Fitch House will be unavailable in the upcoming general housing lottery because it has been set aside for use as overflow first-year housing in the 2024-2025 academic year. Thompson Hall, which was closed for renovations last spring and this fall, and Hubbell House, which is set to close due to structural issues, will return to use as upperclass residence halls. Lambert House, a co-op building that closed in February 2023 due to water damage from a burst pipe, will remain closed as the College assesses options for its future use.
Fitch House will be reserved as overflow for first-year housing should the incoming class be unusually large. In the past, the Office of Campus Life (OCL) has used Lehman Hall as overflow for first-year housing, but this year, it decided to use Fitch due to its balance of single and double rooms, leaving additional single rooms available to upperclass students.

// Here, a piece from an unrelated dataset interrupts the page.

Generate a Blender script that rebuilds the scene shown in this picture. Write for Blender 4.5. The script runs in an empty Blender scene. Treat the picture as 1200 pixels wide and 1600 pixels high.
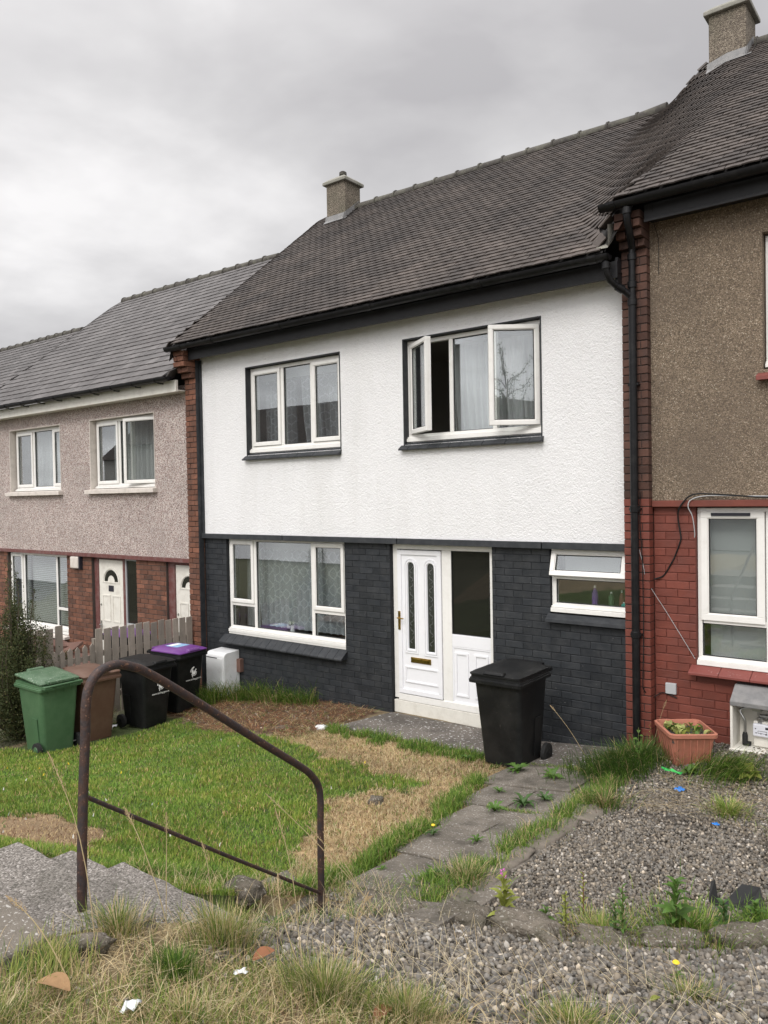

Currently, 69 percent of first-year housing is made up of singles, compared to 56 percent of upperclass housing, according to Assistant Director of Housing Operations Heather McCarthy. Using Fitch rather than Lehman as first-year housing is intended to ensure more equitable availability of singles to first-year and upperclass students.
“We want to make sure that we’re maintaining access [to single rooms] for every class, just as much as first years,” McCarthy told the Record. “A huge portion of my role is to make sure that, if we do have to break from our norm, we’re doing both groups justice.”
Thompson will return to the upperclass housing stock next year after undergoing renovations during last fall. The renovations on Thompson were completed ahead of the spring semester, but OCL elected not to open the building after no students chose to live there in the mid-year housing lottery, which is held in November for students returning from study away programs.
Even without opening Thompson for this spring, plenty of single rooms remained available. “I was confident that anyone … returning to campus from a leave of absence would be able to attain a single,” McCarthy said. When Hubbell residents needed to be relocated following the building’s closure, they were each placed in either a single room or alone in a double, she added. Residents were individually placed in alternate buildings according to their preferences.
OCL told the Record that it is planning to reopen Hubbell at the start of the Fall 2024 semester once it fixes the issues affecting the chimney and water heating system which it identified in the building.
Lambert will not reopen next year following its closure due to water damage in February 2023. “There have been no decisions made with regard to the future of Lambert as of yet,” Project Manager Julie Sniezek wrote in an email to the Record. “We are still working with the insurance company to reach a settlement agreement that allows us to move forward with determining the highest and best use of that property.”
Next year, Parsons House will continue to be used as a co-op in place of Lambert, rather than as a standard upperclass residence hall.
The overall number of beds available on campus will remain roughly the same as this year, McCarthy said, as the floorspace cutoffs for designating rooms as singles, flex rooms, and doubles have not changed.